▶ SET PROBLEM
Could you write out the opening lines of the data, word for word, stopping after the line that contains "S.camera = camo"?

Source data:
--
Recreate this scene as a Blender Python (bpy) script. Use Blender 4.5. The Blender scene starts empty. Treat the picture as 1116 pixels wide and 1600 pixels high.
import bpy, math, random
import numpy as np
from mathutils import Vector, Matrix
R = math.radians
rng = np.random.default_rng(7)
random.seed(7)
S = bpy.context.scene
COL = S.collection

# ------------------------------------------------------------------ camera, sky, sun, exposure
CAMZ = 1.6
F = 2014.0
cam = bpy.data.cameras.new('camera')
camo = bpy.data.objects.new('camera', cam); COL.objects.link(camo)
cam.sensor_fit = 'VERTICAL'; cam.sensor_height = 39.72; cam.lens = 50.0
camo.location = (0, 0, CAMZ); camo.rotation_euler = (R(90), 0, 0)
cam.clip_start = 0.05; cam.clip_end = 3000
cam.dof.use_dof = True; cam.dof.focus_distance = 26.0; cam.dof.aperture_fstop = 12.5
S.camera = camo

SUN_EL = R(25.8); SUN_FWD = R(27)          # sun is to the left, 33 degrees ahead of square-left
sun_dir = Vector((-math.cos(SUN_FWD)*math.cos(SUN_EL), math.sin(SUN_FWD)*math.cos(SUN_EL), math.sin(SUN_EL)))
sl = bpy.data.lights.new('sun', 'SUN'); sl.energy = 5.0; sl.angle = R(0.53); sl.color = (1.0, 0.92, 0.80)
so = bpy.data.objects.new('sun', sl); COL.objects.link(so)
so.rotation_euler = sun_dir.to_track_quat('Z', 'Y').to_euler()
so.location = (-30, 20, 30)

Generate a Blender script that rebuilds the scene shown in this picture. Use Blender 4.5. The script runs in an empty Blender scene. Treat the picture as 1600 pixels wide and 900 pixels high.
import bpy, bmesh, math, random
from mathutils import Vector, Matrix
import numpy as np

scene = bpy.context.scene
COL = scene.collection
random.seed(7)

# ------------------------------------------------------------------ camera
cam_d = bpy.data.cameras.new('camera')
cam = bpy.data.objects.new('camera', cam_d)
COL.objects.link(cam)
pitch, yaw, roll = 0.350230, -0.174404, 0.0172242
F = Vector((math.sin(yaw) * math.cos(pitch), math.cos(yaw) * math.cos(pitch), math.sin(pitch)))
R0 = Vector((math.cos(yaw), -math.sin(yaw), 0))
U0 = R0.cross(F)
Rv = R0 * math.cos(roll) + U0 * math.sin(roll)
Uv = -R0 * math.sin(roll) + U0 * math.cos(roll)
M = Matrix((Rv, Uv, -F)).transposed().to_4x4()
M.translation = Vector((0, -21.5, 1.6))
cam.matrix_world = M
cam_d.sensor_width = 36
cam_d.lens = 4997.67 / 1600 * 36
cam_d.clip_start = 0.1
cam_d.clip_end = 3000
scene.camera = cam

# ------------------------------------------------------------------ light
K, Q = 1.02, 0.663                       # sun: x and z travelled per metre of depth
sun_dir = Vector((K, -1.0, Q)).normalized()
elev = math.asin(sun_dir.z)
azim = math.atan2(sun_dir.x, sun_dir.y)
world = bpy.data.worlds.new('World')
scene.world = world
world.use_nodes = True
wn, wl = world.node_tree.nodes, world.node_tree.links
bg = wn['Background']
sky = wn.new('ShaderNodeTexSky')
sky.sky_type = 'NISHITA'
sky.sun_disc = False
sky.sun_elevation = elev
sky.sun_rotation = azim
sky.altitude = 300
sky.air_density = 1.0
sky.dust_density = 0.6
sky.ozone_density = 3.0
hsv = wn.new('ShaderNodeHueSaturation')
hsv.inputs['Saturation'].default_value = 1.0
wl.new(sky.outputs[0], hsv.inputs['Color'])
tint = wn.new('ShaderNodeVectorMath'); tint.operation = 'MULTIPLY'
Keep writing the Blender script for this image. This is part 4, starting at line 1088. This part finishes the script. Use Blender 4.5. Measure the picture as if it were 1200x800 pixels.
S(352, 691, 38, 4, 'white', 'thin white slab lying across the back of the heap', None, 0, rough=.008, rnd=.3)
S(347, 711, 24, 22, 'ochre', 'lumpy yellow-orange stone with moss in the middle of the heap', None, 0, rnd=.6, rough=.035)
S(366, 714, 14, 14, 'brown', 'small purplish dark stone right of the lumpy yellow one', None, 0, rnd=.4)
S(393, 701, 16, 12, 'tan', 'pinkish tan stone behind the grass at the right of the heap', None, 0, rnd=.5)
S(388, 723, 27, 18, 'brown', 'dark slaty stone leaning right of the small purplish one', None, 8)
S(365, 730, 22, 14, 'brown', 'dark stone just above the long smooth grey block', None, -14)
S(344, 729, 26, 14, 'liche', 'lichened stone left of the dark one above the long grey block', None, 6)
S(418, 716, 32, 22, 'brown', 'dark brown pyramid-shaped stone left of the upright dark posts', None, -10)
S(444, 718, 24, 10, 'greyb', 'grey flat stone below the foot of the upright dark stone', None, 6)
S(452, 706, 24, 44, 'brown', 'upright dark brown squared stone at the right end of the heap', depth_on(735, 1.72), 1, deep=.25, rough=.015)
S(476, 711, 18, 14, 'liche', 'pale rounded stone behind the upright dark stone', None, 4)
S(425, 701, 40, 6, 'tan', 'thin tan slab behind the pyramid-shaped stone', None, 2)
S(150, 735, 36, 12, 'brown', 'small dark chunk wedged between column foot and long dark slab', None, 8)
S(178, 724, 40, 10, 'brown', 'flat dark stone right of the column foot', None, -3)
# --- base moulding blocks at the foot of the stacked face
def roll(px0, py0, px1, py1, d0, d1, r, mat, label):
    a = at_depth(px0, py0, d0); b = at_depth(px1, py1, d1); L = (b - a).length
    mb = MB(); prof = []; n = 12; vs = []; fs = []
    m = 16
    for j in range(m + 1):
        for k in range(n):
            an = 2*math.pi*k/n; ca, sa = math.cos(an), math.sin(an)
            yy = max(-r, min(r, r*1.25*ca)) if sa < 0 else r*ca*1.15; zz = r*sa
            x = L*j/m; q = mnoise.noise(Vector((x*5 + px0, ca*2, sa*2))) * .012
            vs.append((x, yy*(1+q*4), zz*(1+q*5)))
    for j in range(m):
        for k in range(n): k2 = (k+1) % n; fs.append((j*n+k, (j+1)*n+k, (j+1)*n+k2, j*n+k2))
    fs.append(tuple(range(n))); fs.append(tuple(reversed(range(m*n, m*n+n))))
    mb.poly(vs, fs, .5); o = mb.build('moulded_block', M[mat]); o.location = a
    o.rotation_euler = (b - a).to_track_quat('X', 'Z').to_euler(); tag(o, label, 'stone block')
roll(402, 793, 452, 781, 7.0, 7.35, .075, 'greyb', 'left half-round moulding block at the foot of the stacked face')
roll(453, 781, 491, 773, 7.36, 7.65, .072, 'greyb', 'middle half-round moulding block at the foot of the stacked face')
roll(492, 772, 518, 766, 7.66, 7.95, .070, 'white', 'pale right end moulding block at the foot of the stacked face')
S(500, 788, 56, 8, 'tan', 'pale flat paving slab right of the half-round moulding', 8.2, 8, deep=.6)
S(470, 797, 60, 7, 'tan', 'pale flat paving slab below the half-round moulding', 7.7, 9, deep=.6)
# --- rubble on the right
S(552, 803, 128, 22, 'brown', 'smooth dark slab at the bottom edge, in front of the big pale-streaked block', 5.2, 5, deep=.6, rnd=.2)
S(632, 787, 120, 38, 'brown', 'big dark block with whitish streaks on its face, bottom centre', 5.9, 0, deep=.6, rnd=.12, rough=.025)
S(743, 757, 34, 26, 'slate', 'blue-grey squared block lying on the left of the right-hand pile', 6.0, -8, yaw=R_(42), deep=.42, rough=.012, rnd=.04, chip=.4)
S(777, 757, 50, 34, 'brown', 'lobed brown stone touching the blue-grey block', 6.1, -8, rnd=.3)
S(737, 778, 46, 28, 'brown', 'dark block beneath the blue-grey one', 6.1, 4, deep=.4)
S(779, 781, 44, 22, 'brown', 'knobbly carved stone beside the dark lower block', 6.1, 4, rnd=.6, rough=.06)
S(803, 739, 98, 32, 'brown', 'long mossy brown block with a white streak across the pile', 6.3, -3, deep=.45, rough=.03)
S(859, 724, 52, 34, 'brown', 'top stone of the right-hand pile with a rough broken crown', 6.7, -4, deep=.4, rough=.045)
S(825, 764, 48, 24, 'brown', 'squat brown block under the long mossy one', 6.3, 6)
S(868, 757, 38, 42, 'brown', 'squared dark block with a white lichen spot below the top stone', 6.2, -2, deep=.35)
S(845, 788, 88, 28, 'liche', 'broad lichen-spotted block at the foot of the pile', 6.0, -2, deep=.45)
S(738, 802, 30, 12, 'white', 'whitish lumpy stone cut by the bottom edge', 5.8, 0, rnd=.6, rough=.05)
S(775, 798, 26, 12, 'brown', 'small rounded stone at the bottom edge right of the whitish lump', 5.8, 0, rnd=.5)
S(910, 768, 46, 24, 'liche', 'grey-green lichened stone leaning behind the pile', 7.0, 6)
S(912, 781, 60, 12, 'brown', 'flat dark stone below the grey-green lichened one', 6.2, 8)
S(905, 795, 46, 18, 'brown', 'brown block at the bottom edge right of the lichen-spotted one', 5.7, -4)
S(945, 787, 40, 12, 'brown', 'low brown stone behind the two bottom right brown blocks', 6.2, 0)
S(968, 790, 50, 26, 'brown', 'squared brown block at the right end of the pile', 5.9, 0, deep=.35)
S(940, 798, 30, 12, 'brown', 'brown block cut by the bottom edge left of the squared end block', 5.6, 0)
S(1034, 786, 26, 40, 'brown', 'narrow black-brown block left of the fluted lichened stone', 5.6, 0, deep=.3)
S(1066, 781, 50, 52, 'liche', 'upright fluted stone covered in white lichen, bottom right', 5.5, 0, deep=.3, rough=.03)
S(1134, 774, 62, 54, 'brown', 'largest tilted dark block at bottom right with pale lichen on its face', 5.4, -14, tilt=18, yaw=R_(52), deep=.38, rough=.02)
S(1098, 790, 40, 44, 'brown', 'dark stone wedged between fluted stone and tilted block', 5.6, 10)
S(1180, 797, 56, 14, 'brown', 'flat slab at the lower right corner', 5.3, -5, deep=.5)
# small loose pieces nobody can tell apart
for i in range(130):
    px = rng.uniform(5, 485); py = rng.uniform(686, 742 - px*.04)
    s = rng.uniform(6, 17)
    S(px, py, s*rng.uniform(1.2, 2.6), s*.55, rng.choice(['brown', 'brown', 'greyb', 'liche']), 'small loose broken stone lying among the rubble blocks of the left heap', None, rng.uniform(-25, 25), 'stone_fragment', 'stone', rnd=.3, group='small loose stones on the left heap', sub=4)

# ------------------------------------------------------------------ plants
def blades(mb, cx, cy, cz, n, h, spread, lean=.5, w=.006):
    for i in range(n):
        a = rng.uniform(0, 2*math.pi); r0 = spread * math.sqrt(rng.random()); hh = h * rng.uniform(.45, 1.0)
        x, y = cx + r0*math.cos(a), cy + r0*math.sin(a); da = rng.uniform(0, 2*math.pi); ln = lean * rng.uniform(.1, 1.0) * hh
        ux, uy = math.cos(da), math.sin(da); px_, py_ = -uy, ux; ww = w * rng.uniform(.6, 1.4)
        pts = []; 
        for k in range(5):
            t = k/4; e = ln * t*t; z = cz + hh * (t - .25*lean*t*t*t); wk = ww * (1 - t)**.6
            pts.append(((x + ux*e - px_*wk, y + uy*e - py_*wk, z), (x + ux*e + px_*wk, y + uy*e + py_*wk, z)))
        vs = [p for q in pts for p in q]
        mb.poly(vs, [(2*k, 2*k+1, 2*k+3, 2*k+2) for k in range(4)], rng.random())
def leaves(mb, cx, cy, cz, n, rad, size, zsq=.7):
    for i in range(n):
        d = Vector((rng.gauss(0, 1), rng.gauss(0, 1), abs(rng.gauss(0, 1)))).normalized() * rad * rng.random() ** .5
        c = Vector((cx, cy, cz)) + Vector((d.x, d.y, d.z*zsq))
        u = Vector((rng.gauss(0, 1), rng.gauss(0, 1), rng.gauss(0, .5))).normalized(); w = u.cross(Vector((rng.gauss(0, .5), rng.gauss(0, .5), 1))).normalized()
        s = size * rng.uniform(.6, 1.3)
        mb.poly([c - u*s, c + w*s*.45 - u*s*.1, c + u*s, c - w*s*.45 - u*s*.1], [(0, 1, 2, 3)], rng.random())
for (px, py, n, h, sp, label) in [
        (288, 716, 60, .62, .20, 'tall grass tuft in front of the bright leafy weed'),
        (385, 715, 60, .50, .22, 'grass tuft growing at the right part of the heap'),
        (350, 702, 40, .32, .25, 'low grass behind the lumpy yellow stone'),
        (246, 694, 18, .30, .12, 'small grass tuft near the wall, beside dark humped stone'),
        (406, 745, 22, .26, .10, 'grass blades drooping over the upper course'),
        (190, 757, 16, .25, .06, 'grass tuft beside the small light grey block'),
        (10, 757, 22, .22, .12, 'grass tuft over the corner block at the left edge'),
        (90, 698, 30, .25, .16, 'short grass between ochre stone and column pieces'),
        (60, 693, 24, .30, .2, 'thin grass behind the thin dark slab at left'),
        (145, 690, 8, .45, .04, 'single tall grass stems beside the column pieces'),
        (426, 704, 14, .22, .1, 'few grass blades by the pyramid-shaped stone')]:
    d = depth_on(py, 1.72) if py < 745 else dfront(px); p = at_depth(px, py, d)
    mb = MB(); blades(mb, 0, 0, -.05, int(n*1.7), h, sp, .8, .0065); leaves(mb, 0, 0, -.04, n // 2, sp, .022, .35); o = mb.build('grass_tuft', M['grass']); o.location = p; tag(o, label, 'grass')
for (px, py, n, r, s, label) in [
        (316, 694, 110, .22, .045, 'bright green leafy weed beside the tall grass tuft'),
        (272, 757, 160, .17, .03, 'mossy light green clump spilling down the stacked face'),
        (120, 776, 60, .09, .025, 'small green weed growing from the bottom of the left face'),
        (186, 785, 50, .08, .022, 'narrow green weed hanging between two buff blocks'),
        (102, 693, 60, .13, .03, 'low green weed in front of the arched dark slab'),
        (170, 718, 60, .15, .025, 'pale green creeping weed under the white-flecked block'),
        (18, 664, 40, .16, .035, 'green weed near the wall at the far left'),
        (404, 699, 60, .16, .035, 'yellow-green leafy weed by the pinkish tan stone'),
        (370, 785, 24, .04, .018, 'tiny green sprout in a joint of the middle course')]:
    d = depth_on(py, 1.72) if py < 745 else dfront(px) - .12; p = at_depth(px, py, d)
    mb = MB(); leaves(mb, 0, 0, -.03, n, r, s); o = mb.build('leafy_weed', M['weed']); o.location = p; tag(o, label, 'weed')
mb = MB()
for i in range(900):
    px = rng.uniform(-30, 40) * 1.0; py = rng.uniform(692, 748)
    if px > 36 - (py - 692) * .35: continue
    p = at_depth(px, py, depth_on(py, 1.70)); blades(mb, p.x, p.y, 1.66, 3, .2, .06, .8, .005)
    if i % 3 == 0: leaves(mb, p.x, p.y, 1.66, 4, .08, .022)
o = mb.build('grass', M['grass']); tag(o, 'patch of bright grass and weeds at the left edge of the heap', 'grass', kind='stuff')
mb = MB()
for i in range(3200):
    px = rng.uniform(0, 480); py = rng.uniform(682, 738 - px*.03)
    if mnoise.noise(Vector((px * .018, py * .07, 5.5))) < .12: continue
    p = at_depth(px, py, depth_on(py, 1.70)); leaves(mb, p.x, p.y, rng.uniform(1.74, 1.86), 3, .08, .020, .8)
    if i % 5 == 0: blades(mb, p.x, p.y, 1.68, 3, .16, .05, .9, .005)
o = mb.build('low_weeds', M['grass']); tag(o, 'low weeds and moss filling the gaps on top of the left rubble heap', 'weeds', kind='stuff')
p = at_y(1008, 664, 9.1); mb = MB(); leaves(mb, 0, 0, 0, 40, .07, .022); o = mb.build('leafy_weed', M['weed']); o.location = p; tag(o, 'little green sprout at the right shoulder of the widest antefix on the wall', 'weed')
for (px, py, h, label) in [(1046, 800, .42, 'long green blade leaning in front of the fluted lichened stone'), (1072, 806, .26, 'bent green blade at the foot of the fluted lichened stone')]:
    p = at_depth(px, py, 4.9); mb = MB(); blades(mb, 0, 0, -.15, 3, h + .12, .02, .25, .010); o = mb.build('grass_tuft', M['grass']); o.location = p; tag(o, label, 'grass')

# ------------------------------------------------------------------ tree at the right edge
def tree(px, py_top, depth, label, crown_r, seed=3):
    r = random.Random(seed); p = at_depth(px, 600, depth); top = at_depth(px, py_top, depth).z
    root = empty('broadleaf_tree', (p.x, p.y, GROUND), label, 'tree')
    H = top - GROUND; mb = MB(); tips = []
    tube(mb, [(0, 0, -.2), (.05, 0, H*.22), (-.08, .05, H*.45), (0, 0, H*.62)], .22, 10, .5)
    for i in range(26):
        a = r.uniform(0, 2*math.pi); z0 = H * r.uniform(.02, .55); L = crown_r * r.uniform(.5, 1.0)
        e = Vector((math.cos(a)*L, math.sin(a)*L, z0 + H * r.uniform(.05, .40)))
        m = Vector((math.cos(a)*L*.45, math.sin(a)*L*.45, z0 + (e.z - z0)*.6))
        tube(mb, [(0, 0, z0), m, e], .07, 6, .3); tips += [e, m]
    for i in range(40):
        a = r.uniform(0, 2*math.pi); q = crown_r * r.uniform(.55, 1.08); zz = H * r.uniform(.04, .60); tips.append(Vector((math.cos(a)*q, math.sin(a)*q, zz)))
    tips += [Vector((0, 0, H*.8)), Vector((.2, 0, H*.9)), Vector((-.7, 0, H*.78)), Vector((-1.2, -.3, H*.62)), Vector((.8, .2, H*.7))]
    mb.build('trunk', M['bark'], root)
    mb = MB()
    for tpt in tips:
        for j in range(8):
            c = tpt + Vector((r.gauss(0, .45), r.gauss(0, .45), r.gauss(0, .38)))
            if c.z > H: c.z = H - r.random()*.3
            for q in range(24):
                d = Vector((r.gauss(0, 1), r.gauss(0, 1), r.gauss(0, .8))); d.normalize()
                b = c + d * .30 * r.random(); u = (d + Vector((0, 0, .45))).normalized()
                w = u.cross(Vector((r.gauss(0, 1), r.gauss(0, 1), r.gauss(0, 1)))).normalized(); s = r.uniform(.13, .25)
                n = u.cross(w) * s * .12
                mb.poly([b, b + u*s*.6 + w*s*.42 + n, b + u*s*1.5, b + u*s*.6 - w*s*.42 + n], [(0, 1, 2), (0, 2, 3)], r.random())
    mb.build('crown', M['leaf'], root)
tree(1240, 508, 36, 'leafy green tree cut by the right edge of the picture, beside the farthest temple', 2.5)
--
▶ EXERCISE RESPONSE
Recreate this scene as a Blender Python (bpy) script. Use Blender 4.5. The Blender scene starts empty. Treat the picture as 1116 pixels wide and 1600 pixels high.
import bpy, math, random
import numpy as np
from mathutils import Vector, Matrix
R = math.radians
rng = np.random.default_rng(7)
random.seed(7)
S = bpy.context.scene
COL = S.collection

# ------------------------------------------------------------------ camera, sky, sun, exposure
CAMZ = 1.6
F = 2014.0
cam = bpy.data.cameras.new('camera')
camo = bpy.data.objects.new('camera', cam); COL.objects.link(camo)
cam.sensor_fit = 'VERTICAL'; cam.sensor_height = 39.72; cam.lens = 50.0
camo.location = (0, 0, CAMZ); camo.rotation_euler = (R(90), 0, 0)
cam.clip_start = 0.05; cam.clip_end = 3000
cam.dof.use_dof = True; cam.dof.focus_distance = 26.0; cam.dof.aperture_fstop = 12.5
S.camera = camo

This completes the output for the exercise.